Data entries:
■ ■ ■ ■
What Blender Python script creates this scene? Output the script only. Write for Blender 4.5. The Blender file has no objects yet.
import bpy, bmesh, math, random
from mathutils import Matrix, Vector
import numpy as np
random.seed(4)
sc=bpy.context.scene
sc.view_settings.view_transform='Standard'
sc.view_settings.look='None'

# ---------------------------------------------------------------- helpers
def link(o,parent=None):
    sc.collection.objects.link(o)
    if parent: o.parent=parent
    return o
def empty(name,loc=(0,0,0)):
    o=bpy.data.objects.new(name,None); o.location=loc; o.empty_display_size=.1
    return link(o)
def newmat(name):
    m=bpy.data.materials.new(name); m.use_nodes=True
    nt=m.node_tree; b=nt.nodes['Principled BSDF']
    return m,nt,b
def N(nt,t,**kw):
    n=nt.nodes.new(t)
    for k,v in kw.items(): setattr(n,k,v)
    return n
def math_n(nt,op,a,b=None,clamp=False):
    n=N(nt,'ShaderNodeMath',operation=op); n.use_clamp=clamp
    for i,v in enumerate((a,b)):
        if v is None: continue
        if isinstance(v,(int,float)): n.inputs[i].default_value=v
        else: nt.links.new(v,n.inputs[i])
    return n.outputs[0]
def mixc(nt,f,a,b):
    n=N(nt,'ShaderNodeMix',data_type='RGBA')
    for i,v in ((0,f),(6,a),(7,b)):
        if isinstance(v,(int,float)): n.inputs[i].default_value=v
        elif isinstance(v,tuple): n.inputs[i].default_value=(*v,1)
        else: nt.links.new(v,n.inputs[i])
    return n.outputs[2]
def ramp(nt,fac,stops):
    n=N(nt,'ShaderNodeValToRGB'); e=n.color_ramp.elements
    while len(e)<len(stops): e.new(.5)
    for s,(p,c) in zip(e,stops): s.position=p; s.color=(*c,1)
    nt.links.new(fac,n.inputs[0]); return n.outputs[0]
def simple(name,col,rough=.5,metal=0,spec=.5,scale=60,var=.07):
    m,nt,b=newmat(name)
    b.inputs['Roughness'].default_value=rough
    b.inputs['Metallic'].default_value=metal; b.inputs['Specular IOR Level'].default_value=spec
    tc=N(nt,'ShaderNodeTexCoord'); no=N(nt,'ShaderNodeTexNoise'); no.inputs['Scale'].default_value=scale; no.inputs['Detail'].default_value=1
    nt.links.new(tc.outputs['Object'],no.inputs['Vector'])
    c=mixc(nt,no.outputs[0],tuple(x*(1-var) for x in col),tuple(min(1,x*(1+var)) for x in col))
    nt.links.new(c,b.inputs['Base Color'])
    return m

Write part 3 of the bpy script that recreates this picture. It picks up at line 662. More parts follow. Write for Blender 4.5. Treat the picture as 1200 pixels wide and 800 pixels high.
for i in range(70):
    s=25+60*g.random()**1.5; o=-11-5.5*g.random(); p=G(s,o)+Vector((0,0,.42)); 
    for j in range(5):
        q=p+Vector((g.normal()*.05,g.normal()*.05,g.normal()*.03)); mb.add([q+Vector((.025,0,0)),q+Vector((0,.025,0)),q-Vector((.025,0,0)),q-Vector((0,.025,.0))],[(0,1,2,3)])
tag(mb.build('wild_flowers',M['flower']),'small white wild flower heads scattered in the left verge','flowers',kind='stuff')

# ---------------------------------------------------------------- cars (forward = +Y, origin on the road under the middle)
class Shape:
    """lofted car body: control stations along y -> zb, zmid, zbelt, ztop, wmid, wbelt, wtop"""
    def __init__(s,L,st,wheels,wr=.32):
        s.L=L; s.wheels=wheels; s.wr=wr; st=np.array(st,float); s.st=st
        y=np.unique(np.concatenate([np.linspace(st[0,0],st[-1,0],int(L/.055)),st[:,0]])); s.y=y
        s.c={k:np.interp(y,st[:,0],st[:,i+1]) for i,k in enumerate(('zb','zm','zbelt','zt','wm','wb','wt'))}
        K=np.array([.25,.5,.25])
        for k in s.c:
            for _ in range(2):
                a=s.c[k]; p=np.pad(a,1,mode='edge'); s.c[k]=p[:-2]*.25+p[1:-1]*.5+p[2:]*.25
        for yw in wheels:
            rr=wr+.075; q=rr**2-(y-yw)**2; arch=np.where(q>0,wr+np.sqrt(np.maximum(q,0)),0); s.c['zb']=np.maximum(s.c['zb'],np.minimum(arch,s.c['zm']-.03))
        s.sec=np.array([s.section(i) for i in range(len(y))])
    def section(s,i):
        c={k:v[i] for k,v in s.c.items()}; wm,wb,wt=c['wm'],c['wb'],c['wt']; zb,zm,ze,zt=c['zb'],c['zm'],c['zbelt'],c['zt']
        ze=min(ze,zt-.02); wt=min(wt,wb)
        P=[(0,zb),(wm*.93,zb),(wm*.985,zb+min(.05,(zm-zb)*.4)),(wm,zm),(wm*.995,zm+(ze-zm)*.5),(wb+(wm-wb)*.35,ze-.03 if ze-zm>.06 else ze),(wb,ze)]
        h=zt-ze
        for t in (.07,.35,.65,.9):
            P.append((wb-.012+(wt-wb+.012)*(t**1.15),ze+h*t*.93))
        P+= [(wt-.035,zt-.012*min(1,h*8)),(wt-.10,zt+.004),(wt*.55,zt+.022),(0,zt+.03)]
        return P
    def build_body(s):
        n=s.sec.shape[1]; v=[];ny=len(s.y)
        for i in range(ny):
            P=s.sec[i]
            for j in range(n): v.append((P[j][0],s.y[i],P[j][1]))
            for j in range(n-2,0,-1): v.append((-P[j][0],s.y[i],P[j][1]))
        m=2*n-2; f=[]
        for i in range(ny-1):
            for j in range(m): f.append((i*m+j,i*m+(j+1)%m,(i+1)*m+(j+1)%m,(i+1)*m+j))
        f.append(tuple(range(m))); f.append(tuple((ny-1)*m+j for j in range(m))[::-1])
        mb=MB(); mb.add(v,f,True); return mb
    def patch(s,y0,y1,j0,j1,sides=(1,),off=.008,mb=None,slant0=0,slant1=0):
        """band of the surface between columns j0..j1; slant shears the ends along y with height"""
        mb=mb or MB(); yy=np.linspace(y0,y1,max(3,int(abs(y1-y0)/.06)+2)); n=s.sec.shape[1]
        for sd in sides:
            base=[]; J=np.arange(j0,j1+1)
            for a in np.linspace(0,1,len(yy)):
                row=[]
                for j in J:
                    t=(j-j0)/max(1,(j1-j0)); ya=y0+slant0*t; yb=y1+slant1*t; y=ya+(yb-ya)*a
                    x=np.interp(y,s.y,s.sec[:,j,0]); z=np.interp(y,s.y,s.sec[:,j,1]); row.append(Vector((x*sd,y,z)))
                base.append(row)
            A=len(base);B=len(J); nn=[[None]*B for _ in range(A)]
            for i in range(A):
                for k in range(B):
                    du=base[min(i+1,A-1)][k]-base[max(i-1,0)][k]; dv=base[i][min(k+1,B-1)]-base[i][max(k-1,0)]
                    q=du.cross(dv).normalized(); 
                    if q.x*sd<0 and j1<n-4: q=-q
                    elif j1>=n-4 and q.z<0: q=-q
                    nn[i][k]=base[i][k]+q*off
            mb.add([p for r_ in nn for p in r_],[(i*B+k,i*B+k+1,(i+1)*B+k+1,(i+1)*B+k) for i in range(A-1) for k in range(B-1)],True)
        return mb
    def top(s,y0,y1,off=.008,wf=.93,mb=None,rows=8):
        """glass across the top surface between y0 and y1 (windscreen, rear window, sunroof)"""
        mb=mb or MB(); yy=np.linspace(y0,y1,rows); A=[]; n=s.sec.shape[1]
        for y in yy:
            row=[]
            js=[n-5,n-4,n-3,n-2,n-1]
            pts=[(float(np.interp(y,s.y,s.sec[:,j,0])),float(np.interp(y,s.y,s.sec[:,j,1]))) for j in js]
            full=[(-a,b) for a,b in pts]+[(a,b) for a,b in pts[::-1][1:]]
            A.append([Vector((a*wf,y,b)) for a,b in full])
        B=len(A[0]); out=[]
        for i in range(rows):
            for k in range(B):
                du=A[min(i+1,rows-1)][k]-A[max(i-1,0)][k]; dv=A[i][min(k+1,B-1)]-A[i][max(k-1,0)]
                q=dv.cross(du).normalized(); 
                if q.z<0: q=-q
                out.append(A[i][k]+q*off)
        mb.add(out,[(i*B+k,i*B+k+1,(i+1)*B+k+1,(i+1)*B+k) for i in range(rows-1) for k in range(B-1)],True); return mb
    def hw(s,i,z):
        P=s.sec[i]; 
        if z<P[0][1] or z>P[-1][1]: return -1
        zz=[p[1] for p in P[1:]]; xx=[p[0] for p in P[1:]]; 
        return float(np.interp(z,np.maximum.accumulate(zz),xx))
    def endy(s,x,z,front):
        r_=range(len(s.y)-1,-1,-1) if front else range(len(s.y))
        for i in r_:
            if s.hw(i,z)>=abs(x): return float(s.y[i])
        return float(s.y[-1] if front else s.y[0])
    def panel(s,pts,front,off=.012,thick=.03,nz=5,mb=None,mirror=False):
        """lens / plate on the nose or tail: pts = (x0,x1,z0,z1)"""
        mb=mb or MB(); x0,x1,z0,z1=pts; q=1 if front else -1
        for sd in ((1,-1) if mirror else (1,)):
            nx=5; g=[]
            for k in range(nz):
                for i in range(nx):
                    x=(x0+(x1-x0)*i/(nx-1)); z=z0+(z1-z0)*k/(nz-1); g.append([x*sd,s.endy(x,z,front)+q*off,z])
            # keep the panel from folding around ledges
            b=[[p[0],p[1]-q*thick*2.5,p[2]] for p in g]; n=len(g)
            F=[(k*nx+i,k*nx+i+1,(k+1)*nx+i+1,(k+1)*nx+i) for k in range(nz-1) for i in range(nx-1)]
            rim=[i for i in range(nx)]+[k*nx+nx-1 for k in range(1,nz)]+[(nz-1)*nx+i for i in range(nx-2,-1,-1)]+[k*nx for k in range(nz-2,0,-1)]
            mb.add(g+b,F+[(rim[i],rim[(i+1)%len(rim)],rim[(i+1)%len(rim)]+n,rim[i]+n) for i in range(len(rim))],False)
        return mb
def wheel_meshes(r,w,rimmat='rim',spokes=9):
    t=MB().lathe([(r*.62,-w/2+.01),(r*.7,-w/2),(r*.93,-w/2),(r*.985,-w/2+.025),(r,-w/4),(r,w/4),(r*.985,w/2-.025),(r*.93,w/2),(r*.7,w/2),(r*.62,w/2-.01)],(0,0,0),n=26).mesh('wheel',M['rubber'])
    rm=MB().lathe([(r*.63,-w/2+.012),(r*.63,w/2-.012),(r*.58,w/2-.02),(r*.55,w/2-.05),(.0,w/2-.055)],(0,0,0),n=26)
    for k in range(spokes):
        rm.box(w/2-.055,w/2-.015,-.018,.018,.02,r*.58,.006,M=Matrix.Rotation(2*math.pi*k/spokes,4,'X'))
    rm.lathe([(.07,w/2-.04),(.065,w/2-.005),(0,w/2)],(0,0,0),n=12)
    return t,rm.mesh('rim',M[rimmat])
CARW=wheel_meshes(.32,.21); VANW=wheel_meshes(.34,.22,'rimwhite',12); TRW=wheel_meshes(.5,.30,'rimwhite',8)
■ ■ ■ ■
Given problem:
Write out, unaltered, the lines from the opening of the listing through the line that includes "sc.view_settings.look='None'".

The response:
What Blender Python script creates this scene? Output the script only. Write for Blender 4.5. The Blender file has no objects yet.
import bpy, bmesh, math, random
from mathutils import Matrix, Vector
import numpy as np
random.seed(4)
sc=bpy.context.scene
sc.view_settings.view_transform='Standard'
sc.view_settings.look='None'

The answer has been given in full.